26 March 2014

Protection

'Citizenship and Protection' by Andrew Kent in (2014) 28 Fordham Law Review discusses
 the role of U.S. citizenship in determining who would be protected by the Constitution, other domestic laws, and the courts. Traditionally, within the United States both noncitizens and citizens have had more or less equal civil liberties protections (putting to one side the question of immigration law). But outside the sovereign territory of the United States, noncitizens have historically lacked such protections. This essay sketches the traditional rules that demarcated the boundaries of protection, then addresses the functional and normative justifications for the very different treatment of noncitizens depending on whether or not they were present within the United States.
Kent notes that
Chief Justice Earl Warren famously described citizenship as “man’s basic right” because “it is nothing less than the right to have rights.” As Justice Robert Jackson put it for the full Court, “Citizenship as a head of jurisdiction and a ground of protection was old when Paul invoked it in his appeal to Caesar. The years have not destroyed nor diminished the importance of citizenship nor have they sapped the vitality of a citizen’s claims upon his government for protection.” U.S. citizenship—the topic of this Symposium—is thus theorized to be the foundation upon which all other rights rest and the ultimate basis upon which to claim protection against the U.S. government. 
But the actual connection over the course of American history between citizenship, the Constitution, and protection from government overreach has been much more muddled and complex than this. In ordinary peacetime contexts, citizenship has historically played a relatively minor role in demarcating the Constitution’s domain—that is, in determining who is under the umbrella of its civil liberties protections. Most political rights have always been reserved for citizens. And in the immigration context, of course, citizenship can be crucial. But with regard to civil liberties, the practice of U.S. constitutionalism has been to make relatively few distinctions based on citizenship within the United States and during peacetime. 
Instead of citizenship, the primary axes along which the domain of the Constitution’s protections has been demarcated are territorial location, domicile, and enemy status during wartime. For much of American history, constitutional protections stopped at the boundaries of the United States and did not extend to military enemies or persons in war zones, no matter their citizenship. The right to access the courts to claim legal protections, which often is as important as having substantive constitutional rights themselves, was also dependent on enemy status and territorial location more than on citizenship. 
In Part I, this Article summarizes the historical evidence about the role of enemy status, territorial location, domicile, and, to a lesser extent, citizenship in determining who was protected by the Constitution and could access U.S. courts. I also set out the most prominent typologies and theories that legal academics have used to describe the rules setting the boundaries of constitutional protection and contrast them with the actual historical concepts and practices used in earlier eras. 

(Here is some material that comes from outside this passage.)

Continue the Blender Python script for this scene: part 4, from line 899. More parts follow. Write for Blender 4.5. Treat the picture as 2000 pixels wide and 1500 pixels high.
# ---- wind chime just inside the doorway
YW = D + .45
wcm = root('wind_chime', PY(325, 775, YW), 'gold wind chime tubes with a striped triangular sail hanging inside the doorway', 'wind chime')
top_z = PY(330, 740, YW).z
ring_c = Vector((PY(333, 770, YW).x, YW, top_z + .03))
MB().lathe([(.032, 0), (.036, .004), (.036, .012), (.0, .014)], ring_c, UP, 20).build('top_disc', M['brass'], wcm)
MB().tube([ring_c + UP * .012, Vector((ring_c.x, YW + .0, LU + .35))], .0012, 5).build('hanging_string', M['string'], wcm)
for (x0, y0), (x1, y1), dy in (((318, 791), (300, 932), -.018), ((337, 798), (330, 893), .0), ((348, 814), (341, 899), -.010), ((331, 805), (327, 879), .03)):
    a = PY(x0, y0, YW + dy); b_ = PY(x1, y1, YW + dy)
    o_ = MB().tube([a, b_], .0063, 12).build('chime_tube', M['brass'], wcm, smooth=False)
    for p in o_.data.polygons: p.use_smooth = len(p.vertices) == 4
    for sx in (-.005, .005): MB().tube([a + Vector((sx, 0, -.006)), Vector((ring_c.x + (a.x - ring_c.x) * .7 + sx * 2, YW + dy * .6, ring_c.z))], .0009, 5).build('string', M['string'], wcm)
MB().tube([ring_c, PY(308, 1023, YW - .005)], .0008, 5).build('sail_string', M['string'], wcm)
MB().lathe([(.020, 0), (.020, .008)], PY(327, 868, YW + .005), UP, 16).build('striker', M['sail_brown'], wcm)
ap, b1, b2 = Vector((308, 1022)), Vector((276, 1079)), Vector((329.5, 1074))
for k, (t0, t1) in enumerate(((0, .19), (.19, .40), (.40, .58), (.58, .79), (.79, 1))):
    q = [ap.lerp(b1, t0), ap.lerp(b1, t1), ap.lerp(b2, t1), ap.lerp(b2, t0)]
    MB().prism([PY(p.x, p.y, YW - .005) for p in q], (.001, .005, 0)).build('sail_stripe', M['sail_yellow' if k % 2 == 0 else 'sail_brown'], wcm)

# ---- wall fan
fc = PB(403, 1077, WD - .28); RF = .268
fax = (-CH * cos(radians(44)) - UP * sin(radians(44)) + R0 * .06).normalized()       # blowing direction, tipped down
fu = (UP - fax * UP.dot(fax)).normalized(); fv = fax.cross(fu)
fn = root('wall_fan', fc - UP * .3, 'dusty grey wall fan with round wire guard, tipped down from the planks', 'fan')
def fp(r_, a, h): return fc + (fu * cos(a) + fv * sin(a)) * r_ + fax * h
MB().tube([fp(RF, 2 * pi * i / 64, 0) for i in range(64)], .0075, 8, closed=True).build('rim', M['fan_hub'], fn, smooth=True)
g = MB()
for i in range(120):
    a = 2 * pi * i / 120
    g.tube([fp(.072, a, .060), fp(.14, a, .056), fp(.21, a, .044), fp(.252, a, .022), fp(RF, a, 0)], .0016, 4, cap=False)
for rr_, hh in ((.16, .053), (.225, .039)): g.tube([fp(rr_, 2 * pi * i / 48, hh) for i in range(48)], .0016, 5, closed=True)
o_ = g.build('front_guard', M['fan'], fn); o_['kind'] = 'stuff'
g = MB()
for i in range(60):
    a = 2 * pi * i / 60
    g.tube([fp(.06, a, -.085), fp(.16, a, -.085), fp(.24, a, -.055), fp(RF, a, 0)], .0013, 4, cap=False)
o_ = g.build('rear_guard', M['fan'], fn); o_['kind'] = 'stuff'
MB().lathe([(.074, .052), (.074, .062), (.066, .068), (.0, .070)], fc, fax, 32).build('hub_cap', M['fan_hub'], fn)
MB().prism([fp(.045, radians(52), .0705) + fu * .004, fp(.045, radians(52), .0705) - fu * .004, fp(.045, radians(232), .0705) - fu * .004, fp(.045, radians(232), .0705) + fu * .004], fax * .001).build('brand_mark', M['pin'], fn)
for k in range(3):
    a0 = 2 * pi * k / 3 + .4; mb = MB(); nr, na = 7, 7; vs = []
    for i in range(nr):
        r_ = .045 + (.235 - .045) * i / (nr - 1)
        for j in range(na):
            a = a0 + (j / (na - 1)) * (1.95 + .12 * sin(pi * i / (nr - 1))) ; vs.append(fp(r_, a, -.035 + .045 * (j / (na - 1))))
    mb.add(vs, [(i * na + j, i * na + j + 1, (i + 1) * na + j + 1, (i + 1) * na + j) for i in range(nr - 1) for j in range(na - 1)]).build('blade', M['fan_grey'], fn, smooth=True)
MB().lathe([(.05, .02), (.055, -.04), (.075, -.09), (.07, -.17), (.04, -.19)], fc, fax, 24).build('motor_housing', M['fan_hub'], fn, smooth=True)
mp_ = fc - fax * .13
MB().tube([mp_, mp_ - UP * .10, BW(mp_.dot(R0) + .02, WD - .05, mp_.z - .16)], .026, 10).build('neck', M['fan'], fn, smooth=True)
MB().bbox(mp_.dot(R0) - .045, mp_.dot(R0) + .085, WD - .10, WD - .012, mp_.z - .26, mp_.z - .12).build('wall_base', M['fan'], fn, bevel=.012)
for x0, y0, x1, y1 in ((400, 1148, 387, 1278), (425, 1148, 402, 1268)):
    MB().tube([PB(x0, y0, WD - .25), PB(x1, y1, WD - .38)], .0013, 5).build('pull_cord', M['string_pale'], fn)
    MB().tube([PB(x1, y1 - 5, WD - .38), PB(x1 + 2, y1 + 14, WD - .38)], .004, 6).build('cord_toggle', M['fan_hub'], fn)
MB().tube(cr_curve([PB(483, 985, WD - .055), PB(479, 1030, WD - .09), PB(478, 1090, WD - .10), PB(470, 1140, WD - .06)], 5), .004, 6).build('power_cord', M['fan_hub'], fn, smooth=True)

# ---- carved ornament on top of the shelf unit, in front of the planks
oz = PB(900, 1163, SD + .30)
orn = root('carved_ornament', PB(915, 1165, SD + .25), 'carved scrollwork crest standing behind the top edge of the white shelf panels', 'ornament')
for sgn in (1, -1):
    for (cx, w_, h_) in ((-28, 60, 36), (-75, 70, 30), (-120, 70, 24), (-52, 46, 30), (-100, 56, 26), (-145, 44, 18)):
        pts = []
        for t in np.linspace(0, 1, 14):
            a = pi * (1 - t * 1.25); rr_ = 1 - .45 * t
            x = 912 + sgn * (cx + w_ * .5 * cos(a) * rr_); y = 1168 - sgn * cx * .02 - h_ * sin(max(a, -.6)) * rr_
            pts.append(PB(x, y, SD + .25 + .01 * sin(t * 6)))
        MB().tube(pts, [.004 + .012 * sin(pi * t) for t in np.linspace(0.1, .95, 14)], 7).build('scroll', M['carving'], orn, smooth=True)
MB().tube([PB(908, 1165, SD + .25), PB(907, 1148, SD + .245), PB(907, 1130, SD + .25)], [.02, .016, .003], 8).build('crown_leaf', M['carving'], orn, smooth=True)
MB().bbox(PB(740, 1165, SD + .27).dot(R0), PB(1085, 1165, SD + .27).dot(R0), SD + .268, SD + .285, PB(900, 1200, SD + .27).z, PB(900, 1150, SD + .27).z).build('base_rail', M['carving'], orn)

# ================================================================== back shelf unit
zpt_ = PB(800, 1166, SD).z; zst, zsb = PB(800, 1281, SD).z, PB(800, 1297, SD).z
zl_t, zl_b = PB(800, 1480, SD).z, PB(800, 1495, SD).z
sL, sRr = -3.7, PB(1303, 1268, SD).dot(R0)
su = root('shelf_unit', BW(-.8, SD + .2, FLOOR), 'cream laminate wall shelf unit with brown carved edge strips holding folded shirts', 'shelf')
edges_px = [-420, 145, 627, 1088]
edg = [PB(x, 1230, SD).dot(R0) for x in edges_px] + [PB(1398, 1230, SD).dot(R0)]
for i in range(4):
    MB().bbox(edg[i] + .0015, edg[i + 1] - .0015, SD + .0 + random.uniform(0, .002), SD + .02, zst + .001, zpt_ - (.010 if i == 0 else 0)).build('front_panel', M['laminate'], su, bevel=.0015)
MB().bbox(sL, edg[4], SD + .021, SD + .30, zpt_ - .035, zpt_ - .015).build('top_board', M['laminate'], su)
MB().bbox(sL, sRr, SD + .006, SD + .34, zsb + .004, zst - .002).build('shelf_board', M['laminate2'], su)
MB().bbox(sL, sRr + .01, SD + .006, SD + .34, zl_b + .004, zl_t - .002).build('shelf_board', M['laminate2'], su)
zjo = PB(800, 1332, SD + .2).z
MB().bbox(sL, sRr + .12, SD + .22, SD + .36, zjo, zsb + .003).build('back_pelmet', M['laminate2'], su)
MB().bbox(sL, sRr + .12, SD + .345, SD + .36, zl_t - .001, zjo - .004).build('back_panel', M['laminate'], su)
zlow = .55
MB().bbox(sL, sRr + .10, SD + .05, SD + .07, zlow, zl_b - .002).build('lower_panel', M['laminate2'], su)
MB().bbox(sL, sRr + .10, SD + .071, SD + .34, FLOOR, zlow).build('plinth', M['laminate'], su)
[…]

Part II explores the justifications for these traditional limits on the domain of the Constitution’s protections by addressing two questions: First, why have both citizens and noncitizens generally been protected by the Constitution and courts while in the United States? Second, why have protections ceased—entirely for noncitizens and to a lesser extent for citizens—when they are outside the sovereign territory of the United States or when they are military enemies? Having explored the reasons why noncitizens have historically received robust protections while within the United States, this Article suggests that some additional protections for noncitizens present in the United States might be warranted. In particular, I suggest that there should be a rebuttable presumption that noncitizens in the United States during peacetime have equivalent constitutional protections to citizens. The lack of extraterritorial constitutional rights for noncitizens and for military enemies has been subjected to sustained criticism in recent decades. This Article acknowledges those criticisms, but suggests that there are some reasonable justifications for limiting constitutional protection to the traditional domains. Before proceeding, I want to note the limits of this discussion, which is focused on the national security and foreign affairs context. Over the course of American history, women, slaves, African Americans including freed slaves, suspects and defendants in state and local criminal cases, incarcerated convicts, the institutionalized mentally ill, and other groups have moved from largely or entirely outside the domain of the Constitution’s and the courts’ protections to their current position inside. Indeed, in many ways, the enlargement of the domain of protection has been the most important part of the story of U.S. constitutional development. Here I am talking instead about contexts involving national security and foreign affairs. Thus, when I say that enemy status, territorial location, domicile, and, to a lesser extent, citizenship determined the domain of the constitutional protections, I do not mean to slight the importance of race, gender, and other categories. Those topics are critically important, but are not mine in this Article.